I wonder if we really understand this. Are we tuned to the wavelength of Ephesians 6:4, “Ye fathers, provoke not your children to wrath”. Nothing that we do as parents in the home should be merely to please ourselves. Nothing that we decree, nothing that we allow, nothing that we sponsor, should be with reference only to our personal and natural preferences. On the contrary, the will of God should be the goal of domestic government, and the Word of God is the reservoir of such knowledge and instruction.

Preventively, we are not to provoke our children to wrath but, constructively, we are exhorted to bring them up in the discipline and admonition of the Lord. Moreover my beloved brethren, a Christian father is entitled, even before his children are born, to be in the exercise Godward of this particular confidence. The Lord said concerning Abraham, before Isaac arrived on the scene, and before Keturah’s children were in view, “I know him, that he will command his children and his household after him, and they shall keep the way of the Lord.” Now, is not that a remarkable text! Abraham “will command his children and his household after him”, followed by that before-the-fact assurance, “and they shall keep the way of the Lord”.

And so we are given a divine commission, with no option, to bring our children up as disciples of the Lord. But I have detected, down through the years, a tendency in certain quarters (which is of course subconscious rather than premeditated) to do just the opposite. I have an inner conviction that this tendency treats the children as though they are not entitled to share the commonwealth of spiritual privileges that the father and mother possess. They are rather lectured from their earliest days that they are lost and hell-bound, on their way to hopeless, eternal perdition. If they are taken to Assembly meetings, quite often they are consigned to a back row, often with a “no man’s land” between their chairs and the chairs of their parents. What a pity! What are we doing with these children which God gives us to bring up for Him? We are in effect saying to them; “You have no part nor lot in this matter; we are on our way to Canaan, but you are in Egypt and you are going to stay in Egypt until you are old enough to make the decision which you are too young to make right now.” We thus encourage them to feel that they are not involved with us in our spiritual activities or able to participate in any way, shape or form.

I suggest, in the light of God’s revelation, that such a posture is not in accordance with His thoughts. And when I say this, beloved, I am not saying that our children do not require new birth. I am not for a moment suggesting that they do not need to be redeemed. But this is God’s work! Our work is to bring them in the discipline and admonition of the Lord. Our work is to take them to Assembly meetings, and to seat them beside us, thus encouraging them to feel that what we are enjoying and entering into is open to them to enter into and enjoy.

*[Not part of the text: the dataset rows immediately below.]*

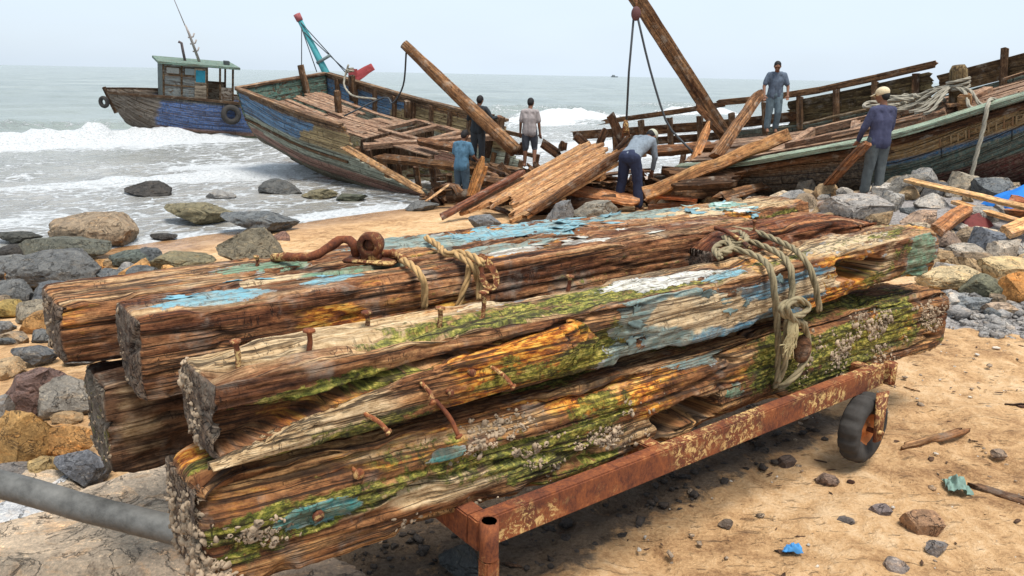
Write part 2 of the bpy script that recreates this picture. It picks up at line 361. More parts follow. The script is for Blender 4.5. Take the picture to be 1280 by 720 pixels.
def rock_mat():
    n = NT('beach_rock'); t = n.n('ShaderNodeTexCoord').outputs['Object']; oi = n.n('ShaderNodeObjectInfo')
    off = n.n('ShaderNodeVectorMath', operation='SCALE'); n.L(oi.outputs['Random'], off.inputs['Scale']); off.inputs[0].default_value = (31, 17, 23)
    v = n.n('ShaderNodeVectorMath', operation='ADD'); n.L(n.n('ShaderNodeNewGeometry').outputs['Position'], v.inputs[0]); n.L(off.outputs[0], v.inputs[1]); v = v.outputs[0]
    a = n.noise(v, 6.5, 8, .7, .4); b = n.noise(v, 60, 6, .75); st = n.noise(n.vmul(v, (1, 1.4, 5)), 5.5, 6, .65, .6)
    k = n.ramp(n.mth('ADD', n.mth('MULTIPLY', a, .5), n.mth('MULTIPLY', b, .5)), [(.34, (.32, .31, .31)), (.48, (.85, .85, .85)), (.56, (1.15, 1.12, 1.08)), (.68, (1.8, 1.72, 1.6))])
    c = n.mix(1, oi.outputs['Color'], k, 'MULTIPLY')
    c = n.mix(n.mr(st, .52, .68, 0, .45), c, n.mix(1, c, (1.5, 1.15, .8), 'MULTIPLY'))
    c = n.mix(n.mr(n.noise(v, 15, 7, .8), .56, .66, 0, .6), c, n.mix(1, c, (1.9, 1.8, 1.6), 'MULTIPLY'))
    cr = n.mth('ABSOLUTE', n.mth('SUBTRACT', n.noise(v, 4.2, 5, .6, .8), .5)); cr = n.mr(cr, .0, .012, 1, 0)
    c = n.mix(n.mth('MULTIPLY', cr, .4), c, (.05, .045, .04))
    wet = n.attr('wet')
    h = n.mth('SUBTRACT', n.mth('ADD', n.mth('MULTIPLY', a, .9), n.mth('MULTIPLY', b, .35)), n.mth('MULTIPLY', cr, .5))
    return n.fin(c, .85, n.bump(h, 1., .045), spec=.25)
M_ROCK = rock_mat()

def sand_mat():
    n = NT('sand'); p = n.n('ShaderNodeNewGeometry').outputs['Position']
    a = n.noise(p, .9, 6, .62, .3); b = n.noise(p, 6, 6, .7, .3); c = n.noise(p, 55, 5, .7); d = n.noise(p, 260, 3, .7)
    k = n.mth('ADD', n.mth('MULTIPLY', a, .3), n.mth('ADD', n.mth('MULTIPLY', b, .45), n.mth('MULTIPLY', c, .25)))
    col = n.ramp(k, [(.34, (.15, .075, .034)), (.43, (.38, .21, .093)), (.51, (.60, .365, .175)), (.61, (.75, .52, .30))])
    # dark specks: shell and wood crumbs, and wind streaks
    sp = n.mr(n.noise(p, 34, 5, .8, .5), .635, .69); col = n.mix(n.mth('MULTIPLY', sp, .75), col, (.09, .05, .03))
    st = n.mr(n.noise(n.vmul(p, (3.2, 14, 3)), 2.2, 5, .65, .8), .60, .68); col = n.mix(n.mth('MULTIPLY', st, .5), col, (.17, .10, .055))
    sh = n.mr(n.vor(p, 42), .0, .10, 1, 0); sh = n.mth('MULTIPLY', sh, n.mr(n.noise(p, 3.3, 3), .50, .60)); col = n.mix(n.mth('MULTIPLY', sh, .7), col, (.62, .55, .46))
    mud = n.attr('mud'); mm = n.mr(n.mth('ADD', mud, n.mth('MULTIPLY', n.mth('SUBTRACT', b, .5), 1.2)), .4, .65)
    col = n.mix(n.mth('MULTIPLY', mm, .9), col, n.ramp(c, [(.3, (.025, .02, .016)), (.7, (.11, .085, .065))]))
    gr = n.attr('gravel'); gm = n.mr(n.mth('ADD', gr, n.mth('MULTIPLY', n.mth('SUBTRACT', b, .5), .8)), .4, .6)
    col = n.mix(gm, col, n.ramp(n.noise(p, 30, 6, .8), [(.3, (.10, .09, .085)), (.5, (.32, .29, .27)), (.7, (.55, .51, .48))]))
    wet = n.attr('wet'); col = n.mix(n.mth('MULTIPLY', wet, .75), col, n.mix(1, col, (.50, .44, .42), 'MULTIPLY'))
    h = n.mth('ADD', n.mth('MULTIPLY', b, .9), n.mth('ADD', n.mth('MULTIPLY', c, .45), n.mth('MULTIPLY', d, .12)))
    h = n.mth('ADD', h, n.mth('MULTIPLY', sp, .3)); h = n.mth('SUBTRACT', h, n.mth('MULTIPLY', st, .3))
    dry = n.mth('SUBTRACT', 1., wet); h = n.mth('MULTIPLY', h, n.mth('ADD', n.mth('MULTIPLY', dry, .85), .15))
    return n.fin(col, n.mth('SUBTRACT', .93, n.mth('MULTIPLY', wet, .68)), n.bump(h, .9, .055), spec=.3)
M_SAND = sand_mat()

def sea_mat():
    n = NT('sea_water'); p = n.n('ShaderNodeNewGeometry').outputs['Position']
    sh = n.attr('shallow'); fo = n.attr('foam')
    deep = n.ramp(n.noise(p, .06, 4), [(.35, (.17, .20, .18)), (.65, (.25, .28, .25))])
    shal = n.ramp(n.noise(p, .35, 4), [(.35, (.23, .215, .185)), (.65, (.36, .335, .295))])
    col = n.mix(sh, deep, shal)
    ls = n.attr('ls', 'Vector'); f1 = n.noise(n.vmul(ls, (.8, 2.2, 1)), 1.7, 8, .7, .9); wv = n.n('ShaderNodeVectorMath', operation='ADD'); n.L(n.vmul(ls, (1, 1.7, 1)), wv.inputs[0]); nc = n.n('ShaderNodeTexNoise'); n.L(ls, nc.inputs['Vector']); nc.inputs['Scale'].default_value = 1.3; nc.inputs['Detail'].default_value = 4; n.L(nc.outputs['Color'], wv.inputs[1]); f2 = n.vor(wv.outputs[0], 1.6, 'DISTANCE_TO_EDGE'); f3 = n.noise(n.vmul(ls, (.35, 1.2, 1)), .9, 5, .62, .6)
    f4 = n.noise(p, 14, 5, .7, .5)
    lace = n.mr(f2, .0, .16, .26, 0)
    ft = n.mth('ADD', n.mth('ADD', n.mth('MULTIPLY', n.mth('SUBTRACT', f1, .5), 1.1), n.mth('MULTIPLY', n.mth('SUBTRACT', f3, .5), .9)), n.mth('ADD', lace, n.mth('MULTIPLY', n.mth('SUBTRACT', f4, .5), .35)))
    fm = n.mr(n.mth('ADD', fo, ft), .46, .72)
    fm = n.mth('MULTIPLY', fm, n.mr(fo, .04, .2))
    col = n.mix(fm, col, n.ramp(f4, [(.36, (.50, .52, .51)), (.58, (.86, .87, .87))]))
    h = n.mth('ADD', n.mth('MULTIPLY', n.noise(n.vmul(p, (1.2, 1.2, 1)), 1.6, 6, .6, .5), 1.), n.mth('MULTIPLY', n.mth('MULTIPLY', fm, f4), .9))
    bm = n.n('ShaderNodeBump'); n.L(h, bm.inputs['Height']); bm.inputs['Strength'].default_value = .8; bm.inputs['Distance'].default_value = .30
    rough = n.mth('ADD', .22, n.mth('MULTIPLY', fm, .6))
    return n.fin(col, rough, bm.outputs[0], spec=.45)
M_SEA = sea_mat()

# ------------------------------------------------------------------ terrain and sea
def polar(r0, r1, nr, a0, a1, na):
    r = np.geomspace(r0, r1, nr); a = np.linspace(R(a0), R(a1), na)
    rr, aa = np.meshgrid(r, a, indexing='ij'); X = rr * np.sin(aa); Y = rr * np.cos(aa)
    i = np.arange(nr - 1)[:, None] * na + np.arange(na - 1)[None]; f = np.stack([i, i + na, i + na + 1, i + 1], -1).reshape(-1, 4)
    return X.ravel(), Y.ravel(), f[:, ::-1]
X, Y, F = polar(.9, 90, 620, -78, 78, 620)
s = shore(X, Y); P = np.stack([X, Y, 0 * X], -1)
dry = sst(.2, -2.2, s + .5 * fbm(P * .6, 3, 9))
Z = terr(X, Y) + dry * (.030 * fbm(P * 2.6, 4, 21) + .020 * fbm(P * 8, 4, 22) + .022 * np.maximum(0, fbm(P * 4.1, 3, 25) - .15)) + .006 * fbm(P * 30, 2, 27) * dry
fpd = fbm(P * 3.0, 2, 31); Z -= .03 * sst(.32, .55, fpd) * dry * (Y > 2)
uu = X * U[0] + Y * U[1]; vv = X * V[0] + Y * V[1]
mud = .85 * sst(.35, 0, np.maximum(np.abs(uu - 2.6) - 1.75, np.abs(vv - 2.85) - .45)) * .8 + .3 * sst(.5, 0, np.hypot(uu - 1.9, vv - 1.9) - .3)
Z += .03 * mud * fbm(P * 11, 3, 41)
gravel = sst(.5, 0, np.hypot((X - 5.2) / 1.3, (Y - 6.9) / .55) - 1.) + .8 * sst(.6, 0, np.hypot((X - 8) / 3, (Y - 11) / 2.6) - 1)
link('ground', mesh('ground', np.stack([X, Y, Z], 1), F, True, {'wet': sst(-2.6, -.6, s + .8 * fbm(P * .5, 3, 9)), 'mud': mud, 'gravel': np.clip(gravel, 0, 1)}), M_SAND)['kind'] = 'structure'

SEA = -.9
X, Y, F = polar(7.5, 9000, 560, -80, 80, 720)
s = shore(X, Y); l = X * .68 + Y * .73; P = np.stack([X, Y, 0 * X], -1); rr = np.hypot(X, Y)
keep = (s[F].max(1) > -2.2)
fade = sst(700, 60, rr); n1 = fbm(np.stack([l * .09, s * .05, 0 * l], -1), 3, 51); n2 = fbm(np.stack([l * .3, s * .3, 0 * l], -1), 3, 52)
Z = np.full_like(X, SEA)
Z += fade * (.11 * np.sin(s * .62 + 2.2 * n1 * 2 + .3 * n2) * sst(4, 22, s) + .09 * n2 * sst(0, 12, s) + .05 * fbm(P * .9, 3, 53) * sst(0, 6, s) + .045 * fbm(P * 2.6, 3, 54) * sst(1, 8, s) * sst(90, 40, rr))
foam = .19 * sst(28, 17, s) + .20 * sst(22, 5, s) + .02
for s0, amp, wd, st_ in ((21.5, .75, 2.2, .85), (13., .28, 1.5, .62), (8.3, .18, 1.1, .6), (31, .45, 2.4, .32), (3.8, .08, .8, .45)):
    sc = s - s0 - 2.4 * n1 * (s0 / 14) - .5 * n2; m = sst(-.5, .25, fbm(np.stack([l * .11 + s0, 0 * l, 0 * l + s0], -1), 2, 60)); m = np.maximum(m, (np.exp(-((l - 12) / 6) ** 2) + np.exp(-((l - 41) / 7) ** 2)) * 1.15 * (s0 == 21.5))
    Z += amp * m * np.where(sc > 0, np.exp(-(sc / wd) ** 2), np.exp(-(sc / (wd * .4)) ** 2)) * (.8 + .55 * fbm(P * 1.3, 4, 61))
    foam += st_ * m * np.exp(-np.where(sc > 0, (sc / (wd * .5)) ** 2, (sc / (wd * 1.2)) ** 2))
foam += .5 * np.exp(-((s - .2 - .7 * fbm(P * .5, 3, 70)) / .35) ** 2)       # swash edge
foam += .10 * sst(.25, .5, fbm(P * .05, 3, 66)) * sst(200, 50, s) * sst(10, 30, s)
for cx, cy, cr in ((-7.6, 23.6, 1.3), (-14.5, 31.5, 3.2), (-9.5, 24.6, 1.2)): foam += .45 * np.exp(-(((X - cx) ** 2 + (Y - cy) ** 2) / cr ** 2))
foam *= sst(-1.8, .1, s)
sea = link('sea', mesh('sea', np.stack([X, Y, Z], 1), F[keep], True, {'foam': np.clip(foam, 0, 1.3), 'shallow': sst(28, 3, s + 4 * n1), 'ls': np.stack([l, s, 0 * l], -1)}), M_SEA); sea['kind'] = 'structure'

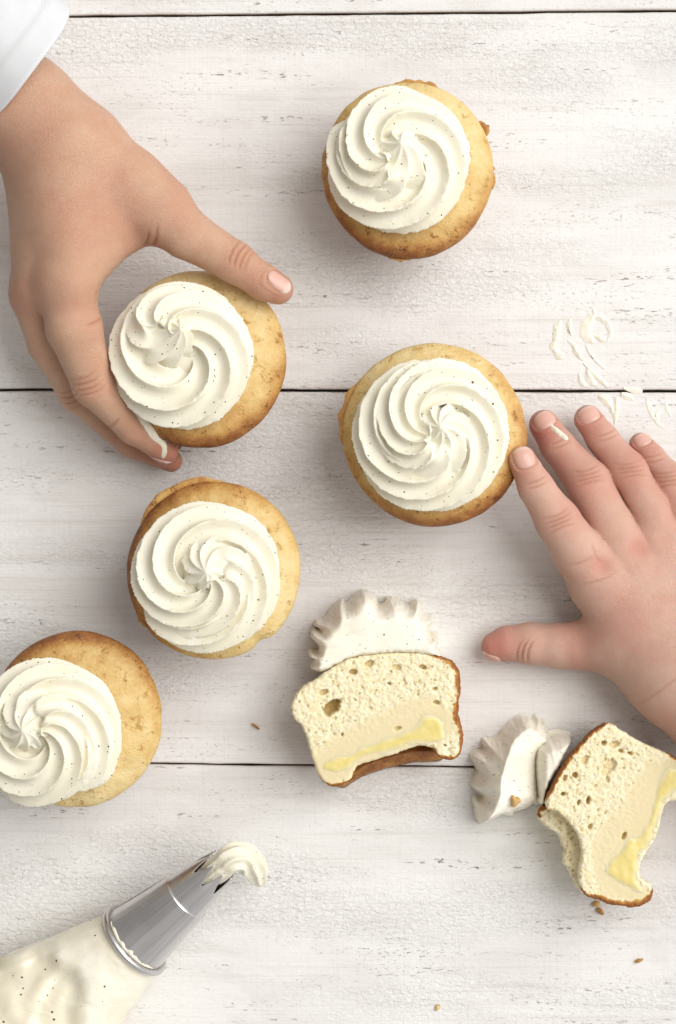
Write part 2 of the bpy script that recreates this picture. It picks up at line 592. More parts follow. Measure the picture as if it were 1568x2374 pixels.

As to the home, we talk a good deal about a family altar? And what do we really mean? A family altar is certainly not a place. A family altar is certainly not an event. I suggest that a family altar is a climate. The atmosphere of the home should be such that the children instinctively know that the father and mother are bent upon honouring and glorifying God, and that what is of paramount authority in the home is the Word of God. If a question is raised, if a decision must be made, where should the appeal be directed? Certainly not to the native wisdom of the father, but to the Word of God. And if this is clearly held, and practised, what a tremendous movement would result within our Christian households! How many Bibles have you got in your home? Have you a Bible in every room? What is of evidential centrality in your particular house? I suggest that it would not be too much to put a Bible in every room, including the bathroom or bathrooms, as the case may be. I suggest further that whatever you allow into your house should be with reference to what impact it will have upon the children growing up therein. If the television set is deleterious, in your opinion, in relation to this bringing up of the children in the discipline and admonition of the Lord, you might well dispense with it. On the other hand, if a piano or organ is going to encourage them to sing hymns and to play spiritual songs, influencing them to make melody in their hearts to the Lord, perhaps your resources should be expended in that form of investment.